The last time he was in the NHC in 2005, Stath was in 11th after the first day with a score of $97.30 but blanked the second day to finish 108th.

"I learned a lot from the experience, and without a doubt expect it to help me this weekend," he said. "Practice makes perfect."

Denkenson finished with a score of $104.40 and settled for $4,880, but more importantly earned the NHC berth.

Segal, who was third with a bankroll of $103, earned $3,050, but said he's not much of a tournament player. In fact, he said this was his first tournament, and the only reason he entered was as a favor to Red Rock's race and sports director, Jason McCormick, who was asking regular players if they would enter.

"I can win a lot more betting straight," Segal said. "Tournaments are so time-consuming that it takes away from your other betting."

To cut down on the time he would devote to the tournament on Wednesday, he put in all eight of his mandatory plays at the start of the day, so he'd only have to worry about his seven player's choice selections. He found Sas See Fras Play in Tampa Bay's fifth race, good for $54 in contest points on a $39 win price and $15 to place. Segal said he had two other winners and then padded his total with second-place finishes in the last two mandatories.

Segal, who handicaps with the Form, deflected praise for his accomplishment. "I'd rather be lucky than smart," he said. "In any gambling game, you have to get lucky."

On his 54th birthday on Saturday, the DRF and NTRA will be handing out the $500,000 first-place prize.

"That would be a nice birthday present," he said.

Maybe then he'll change his opinion of tournaments.

Bartolomeo was fourth with $99.80. Seagle finished in fifth with $93.60.

Seagle might have the most interesting story of the group. He retired at 55 from educational sales and now just plays in horse racing and poker tournaments.

He came to town to play in the Horseplayer World Series at the Orleans on Thursday through Saturday with his sons and decided to take a shot at the NHC. Informed that he would use a proxy at the HWS, since he was an NHC qualifier, Seagle planned to play at the Orleans on Thursday and then use one of his sons as a proxy while he plays at the Red Rock on Friday and Saturday.

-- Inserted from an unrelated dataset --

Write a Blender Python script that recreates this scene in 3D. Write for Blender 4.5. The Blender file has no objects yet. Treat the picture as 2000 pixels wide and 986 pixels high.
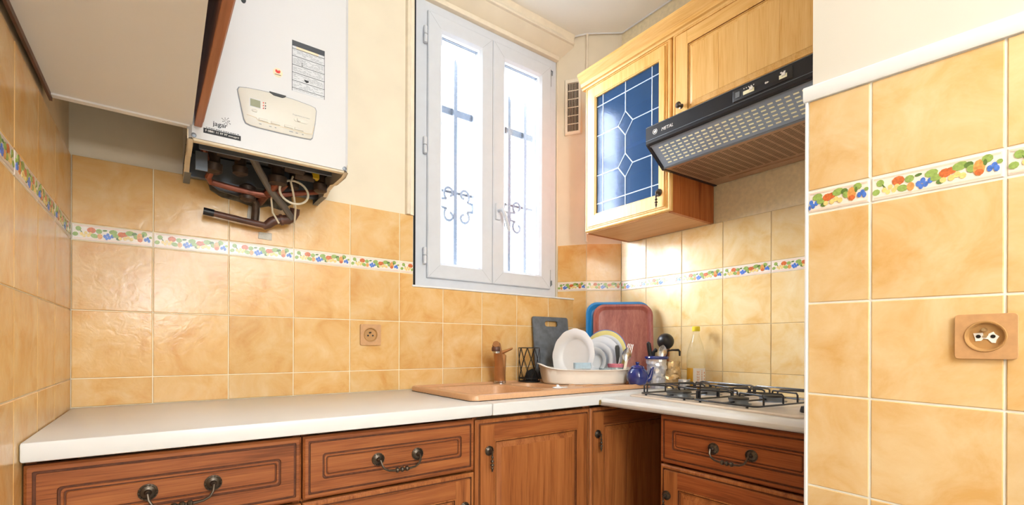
import bpy, bmesh, math, random
from mathutils import Vector, Matrix, noise
from mathutils.geometry import tessellate_polygon

random.seed(7)
SC = bpy.context.scene
COL = SC.collection
PI = math.pi

# ------------------------------------------------------------------ camera
TH = 0.6346                                   # yaw to the right of the +Y axis
cam_d = bpy.data.cameras.new('camera')
cam_d.sensor_width = 36.0
cam_d.lens = 36.0 * 921.208 / 2000.0
cam_d.shift_x = 0.00032
cam_d.shift_y = 0.09147
cam_d.clip_start = 0.02
cam = bpy.data.objects.new('camera', cam_d)
COL.objects.link(cam)
EYE = 1.0805
cam.matrix_world = (Matrix.Translation((0, 0, EYE)) @ Matrix.Rotation(-TH, 4, 'Z')
                    @ Matrix.Rotation(PI / 2, 4, 'X') @ Matrix.Rotation(0.0035, 4, 'Z'))
SC.camera = cam

# ------------------------------------------------------------------ sky, lights, exposure
SC.view_settings.view_transform = 'Standard'
SC.view_settings.look = 'None'
SC.view_settings.gamma = 1.0
SC.view_settings.use_curve_mapping = False
SC.view_settings.exposure = -0.2

world = bpy.data.worlds.new('overcast_sky')
SC.world = world
world.use_nodes = True
bg = world.node_tree.nodes['Background']
bg.inputs['Color'].default_value = (0.80, 0.90, 1.0, 1)
bg.inputs['Strength'].default_value = 10.0


def area(name, loc, rot, sx, sy, power, color, portal=False):
    l = bpy.data.lights.new(name, 'AREA')
    l.shape = 'RECTANGLE'
    l.size, l.size_y = sx, sy
    l.energy = power
    l.color = color
    if portal:
        l.cycles.is_portal = True
    o = bpy.data.objects.new(name, l)
    o.location = loc
    o.rotation_euler = rot
    COL.objects.link(o)
    return o


area('window_portal', (1.275, 1.99, 1.97), (-PI / 2, 0, 0), 0.84, 1.30, 1, (1, 1, 1), portal=True)
fill_d = bpy.data.lights.new('unseen_fill', 'POINT')  # unseen fill light, added behind the camera to brighten the room
fill_d.energy = 66
fill_d.shadow_soft_size = 0.16
fill_d.color = (0.80, 0.90, 1.0)
fill = bpy.data.objects.new('unseen_fill', fill_d)
fill.location = (0.08, -1.25, 2.36)
COL.objects.link(fill)
area('rear_window', (-0.055, -1.58, 1.47), (PI / 2, 0, 0), 0.22, 0.24, 15, (0.88, 0.94, 1.0))
area('rear_bounce_fill', (0.55, -1.60, 1.95), (math.radians(118), 0, 0), 1.1, 0.5, 34, (0.82, 0.91, 1.0))  # added fill panel, tilted up to bounce light off the ceiling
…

Seagle's given name is Dennis, and that's what he's used in horse racing tournaments, including when he finished 122nd in the NHC two years ago, but he said everyone calls him Mickey, which is the name he uses in professional poker tournaments.

Seagle has cashed six times in World Series of Poker events for earnings of $326,850 (he's won more than $500,000 overall in pro poker tournaments), including a 53rd-place finish in this past year's Main Event in which he collected $190,053.

These five late qualifiers also have the advantage of having a race over the track at the Red Rock. They are joined by George Gatheca and John Cammarata, two Las Vegas locals who qualified at the Red Rock's previous qualifier in November.

However, as Stath alluded to, previous experience in the NHC is also very valuable. If you're checking the leader board at drf.com on Saturday, don't be surprised to find the names of those qualifiers that Eric Wing, the NTRA's director of media relations, cleverly dubbed "Frequent 'Fiers." Steven Walker, who won the inaugural NHC in 2000, is making his seventh NHC appearance. Ross Gallo, David Gutfreund, Rich Nilsen, Sally Wong Goodall, and Paul Shurman are back for the sixth time. NHC IV champ Steve Wolfson Jr., NHC III winner Judy Wagner, Bryan Wagner (husband of Judy), Richard Goodall (husband of Sally), Steve Hendricks, Trey Stiles, and William Shurman (brother of Paul) have qualified five times; and NHC VIII champ Ron Rippey, NHC VI winner Jamie Michelson, Duke Matties, Tim Downs, and Craig Kaufman are in for the fourth time.